*WHAT YOU WILL DO*: Write the material out again in full, word for word. Do not include the pictures.

Start

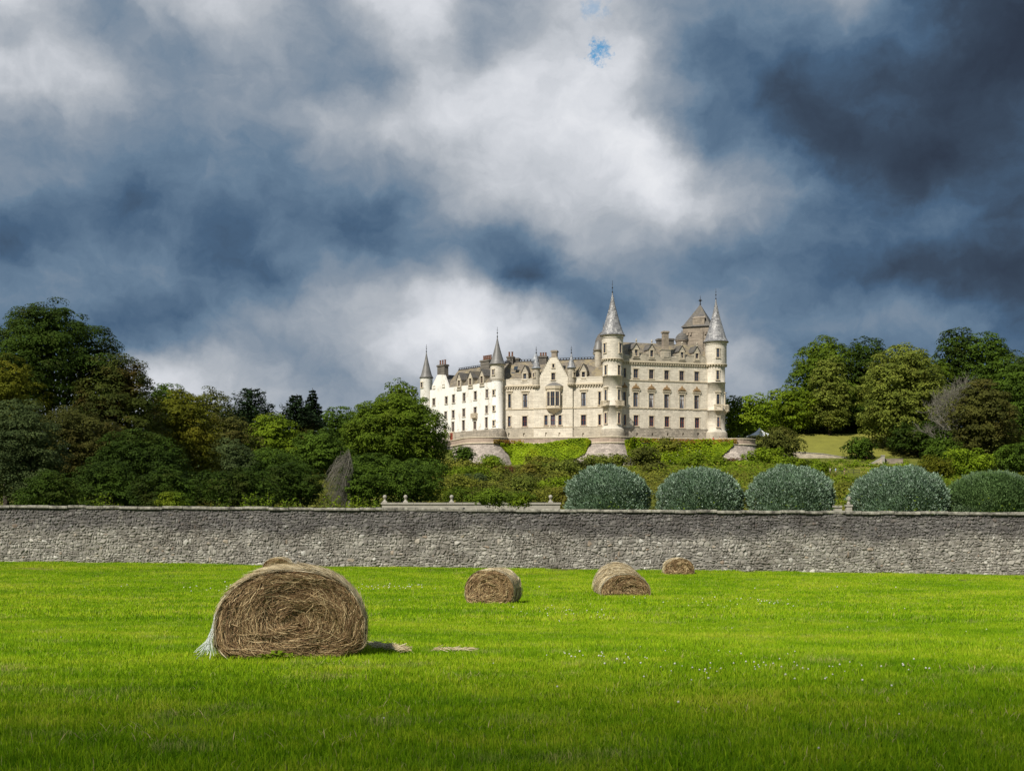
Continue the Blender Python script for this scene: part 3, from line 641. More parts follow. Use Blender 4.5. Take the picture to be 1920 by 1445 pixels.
o = mb.build('loose_net', M['net'], root); o['kind'] = 'stuff'
# scraps of raked straw trailing from the bale
mb = MB(); r = random.Random(4)
for i in range(370):
    f = r.random(); px = 690 + 75 * f if i < 300 else 815 + 75 * f
    py = (1217 + 12 * f if i < 300 else 1226) + r.gauss(0, 1.5 if i < 300 else .9)
    q = ray_ground(px, py); an = r.gauss(0.1, 0.5); L = r.uniform(.05, .16); dv = Vector((math.cos(an), math.sin(an), r.gauss(0, .25))) * L
    q.z += r.uniform(.05, .085) if i < 300 else r.uniform(.045, .065)
    mb.tube([q - dv / 2, q + Vector((0, 0, r.uniform(0, .015))), q + dv / 2], 0.003, 3)
tag(mb.build('straw_scraps', M['straw_pale']), 'wisps of loose pale straw on the grass right of the largest bale', 'straw', kind='stuff')

# tufts of dry pale grass in the meadow
mb = MB(); r = random.Random(31)
for c_ in range(70):
    px, py = r.uniform(0, 1920), 1085 + 330 * r.random() ** 1.5; q0 = ray_ground(px, py); sc_ = max(1.0, q0.y / 14)
    for i in range(int(14 + 22 * r.random())):
        x, y = q0.x + r.gauss(0, .16 * sc_), q0.y + r.gauss(0, .10 * sc_); z_ = float(g_field(x, y)); h = r.uniform(.035, .075); a = r.uniform(0, 6.28); L = r.uniform(.04, .14); w_ = .0022 * sc_; t = Vector((math.cos(a + 1.57), math.sin(a + 1.57), 0)) * w_; p0 = Vector((x, y, z_)); p1 = p0 + Vector((math.cos(a) * L, math.sin(a) * L, h))
        mb.add([p0 - t, p0 + t, p0.lerp(p1, .6) + t + Vector((0, 0, h * .12)), p0.lerp(p1, .6) - t + Vector((0, 0, h * .12)), p1], [(0, 1, 2, 3), (3, 2, 4)])
M['dry'] = m_straw('dry_grass_blades', [(0.1, (0.24, 0.20, 0.07)), (0.9, (0.46, 0.38, 0.17))])
tag(mb.build('dry_grass', M['dry']), 'pale dry grass tufts dotted through the green meadow', 'dry grass', kind='stuff')
# ---------------------------------------------------------------- the castle
def P2(px, Y): return Vector(((px - CX) / F * Y, Y, 0))
ZB, ZF = 17.0, 17.75                                   # castle foot, terrace floor
castle = empty('castle', (P2(1040, 300).x, 300, ZF), 'large pale turreted castle with slender conical spires on the terrace above the gardens', 'castle')
CINV = Matrix.Translation(-castle.location)
def cpart(o): o.parent = castle; o.matrix_parent_inverse = CINV; return o
def part(mb, name, mats, parent=None, smooth=False, kind=None):
    o = mb.build(name, mats, None, smooth=smooth)
    if parent is None: cpart(o)
    else: o.parent = parent
    if kind: o['kind'] = kind
    return o

class Facade:
    def __init__(s, a, b):
        s.a, s.b = a, b; s.e = (b - a).normalized(); s.L = (b - a).length
        s.n = Vector((s.e.y, -s.e.x, 0)); s.rz = math.atan2(-s.n.x, s.n.y); s.open = []
    def pt(s, u, z, d=0.0): q = s.a + s.e * u + s.n * d; return Vector((q.x, q.y, z))
    def hit(s, px, py, d=0.0):
        o = Vector((0, 0, EYE)); r = Vector(((px - CX) / F, 1, (CY - py) / F)); p0 = s.a + s.n * d
        t = (p0 - Vector((0, 0, 0))).dot(s.n) / Vector((r.x, r.y, 0)).dot(s.n); q = o + r * t
        return (q - s.a).dot(s.e), q.z
    def wall(s, mb, u0, u1, z0, z1, d=0.0, depth=0.35, openings=(), mi=0):
        us = sorted({u0, u1, *[x for o in openings for x in (o[0], o[1])]}); zs = sorted({z0, z1, *[x for o in openings for x in (o[2], o[3])]})
        us = [x for x in us if u0 <= x <= u1]; zs = [x for x in zs if z0 <= x <= z1]
        for i in range(len(us) - 1):
            for j in range(len(zs) - 1):
                cu, cz = (us[i] + us[i + 1]) / 2, (zs[j] + zs[j + 1]) / 2
                if any(o[0] < cu < o[1] and o[2] < cz < o[3] for o in openings): continue
                mb.add([s.pt(us[i], zs[j], d), s.pt(us[i + 1], zs[j], d), s.pt(us[i + 1], zs[j + 1], d), s.pt(us[i], zs[j + 1], d)], [(0, 1, 2, 3)], mi)
        for a, b, c, e in openings:
            q = [s.pt(a, c, d), s.pt(b, c, d), s.pt(b, e, d), s.pt(a, e, d)]; k = [x - s.n * depth for x in q]
            mb.add(q + k, [(0, 4, 5, 1), (1, 5, 6, 2), (2, 6, 7, 3), (3, 7, 4, 0), (4, 7, 6, 5)], mi)
    def bar(s, mb, u0, u1, z0, z1, d0, d1, mi=0, drop=0.0):
        mb.box(s.pt(u0, z0, d0), s.e * (u1 - u0) + Vector((0, 0, drop)), s.n * (d1 - d0), (0, 0, z1 - z0), mi)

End

*WRITTEN ANSWER*:
Continue the Blender Python script for this scene: part 3, from line 641. More parts follow. Use Blender 4.5. Take the picture to be 1920 by 1445 pixels.
o = mb.build('loose_net', M['net'], root); o['kind'] = 'stuff'
# scraps of raked straw trailing from the bale
mb = MB(); r = random.Random(4)
for i in range(370):
    f = r.random(); px = 690 + 75 * f if i < 300 else 815 + 75 * f
    py = (1217 + 12 * f if i < 300 else 1226) + r.gauss(0, 1.5 if i < 300 else .9)
    q = ray_ground(px, py); an = r.gauss(0.1, 0.5); L = r.uniform(.05, .16); dv = Vector((math.cos(an), math.sin(an), r.gauss(0, .25))) * L
    q.z += r.uniform(.05, .085) if i < 300 else r.uniform(.045, .065)
    mb.tube([q - dv / 2, q + Vector((0, 0, r.uniform(0, .015))), q + dv / 2], 0.003, 3)
tag(mb.build('straw_scraps', M['straw_pale']), 'wisps of loose pale straw on the grass right of the largest bale', 'straw', kind='stuff')

# tufts of dry pale grass in the meadow
mb = MB(); r = random.Random(31)
for c_ in range(70):
    px, py = r.uniform(0, 1920), 1085 + 330 * r.random() ** 1.5; q0 = ray_ground(px, py); sc_ = max(1.0, q0.y / 14)
    for i in range(int(14 + 22 * r.random())):
        x, y = q0.x + r.gauss(0, .16 * sc_), q0.y + r.gauss(0, .10 * sc_); z_ = float(g_field(x, y)); h = r.uniform(.035, .075); a = r.uniform(0, 6.28); L = r.uniform(.04, .14); w_ = .0022 * sc_; t = Vector((math.cos(a + 1.57), math.sin(a + 1.57), 0)) * w_; p0 = Vector((x, y, z_)); p1 = p0 + Vector((math.cos(a) * L, math.sin(a) * L, h))
        mb.add([p0 - t, p0 + t, p0.lerp(p1, .6) + t + Vector((0, 0, h * .12)), p0.lerp(p1, .6) - t + Vector((0, 0, h * .12)), p1], [(0, 1, 2, 3), (3, 2, 4)])
M['dry'] = m_straw('dry_grass_blades', [(0.1, (0.24, 0.20, 0.07)), (0.9, (0.46, 0.38, 0.17))])
tag(mb.build('dry_grass', M['dry']), 'pale dry grass tufts dotted through the green meadow', 'dry grass', kind='stuff')
# ---------------------------------------------------------------- the castle
def P2(px, Y): return Vector(((px - CX) / F * Y, Y, 0))
ZB, ZF = 17.0, 17.75                                   # castle foot, terrace floor
castle = empty('castle', (P2(1040, 300).x, 300, ZF), 'large pale turreted castle with slender conical spires on the terrace above the gardens', 'castle')
CINV = Matrix.Translation(-castle.location)
def cpart(o): o.parent = castle; o.matrix_parent_inverse = CINV; return o
def part(mb, name, mats, parent=None, smooth=False, kind=None):
    o = mb.build(name, mats, None, smooth=smooth)
    if parent is None: cpart(o)
    else: o.parent = parent
    if kind: o['kind'] = kind
    return o

class Facade:
    def __init__(s, a, b):
        s.a, s.b = a, b; s.e = (b - a).normalized(); s.L = (b - a).length
        s.n = Vector((s.e.y, -s.e.x, 0)); s.rz = math.atan2(-s.n.x, s.n.y); s.open = []
    def pt(s, u, z, d=0.0): q = s.a + s.e * u + s.n * d; return Vector((q.x, q.y, z))
    def hit(s, px, py, d=0.0):
        o = Vector((0, 0, EYE)); r = Vector(((px - CX) / F, 1, (CY - py) / F)); p0 = s.a + s.n * d
        t = (p0 - Vector((0, 0, 0))).dot(s.n) / Vector((r.x, r.y, 0)).dot(s.n); q = o + r * t
        return (q - s.a).dot(s.e), q.z
    def wall(s, mb, u0, u1, z0, z1, d=0.0, depth=0.35, openings=(), mi=0):
        us = sorted({u0, u1, *[x for o in openings for x in (o[0], o[1])]}); zs = sorted({z0, z1, *[x for o in openings for x in (o[2], o[3])]})
        us = [x for x in us if u0 <= x <= u1]; zs = [x for x in zs if z0 <= x <= z1]
        for i in range(len(us) - 1):
            for j in range(len(zs) - 1):
                cu, cz = (us[i] + us[i + 1]) / 2, (zs[j] + zs[j + 1]) / 2
                if any(o[0] < cu < o[1] and o[2] < cz < o[3] for o in openings): continue
                mb.add([s.pt(us[i], zs[j], d), s.pt(us[i + 1], zs[j], d), s.pt(us[i + 1], zs[j + 1], d), s.pt(us[i], zs[j + 1], d)], [(0, 1, 2, 3)], mi)
        for a, b, c, e in openings:
            q = [s.pt(a, c, d), s.pt(b, c, d), s.pt(b, e, d), s.pt(a, e, d)]; k = [x - s.n * depth for x in q]
            mb.add(q + k, [(0, 4, 5, 1), (1, 5, 6, 2), (2, 6, 7, 3), (3, 7, 4, 0), (4, 7, 6, 5)], mi)
    def bar(s, mb, u0, u1, z0, z1, d0, d1, mi=0, drop=0.0):
        mb.box(s.pt(u0, z0, d0), s.e * (u1 - u0) + Vector((0, 0, drop)), s.n * (d1 - d0), (0, 0, z1 - z0), mi)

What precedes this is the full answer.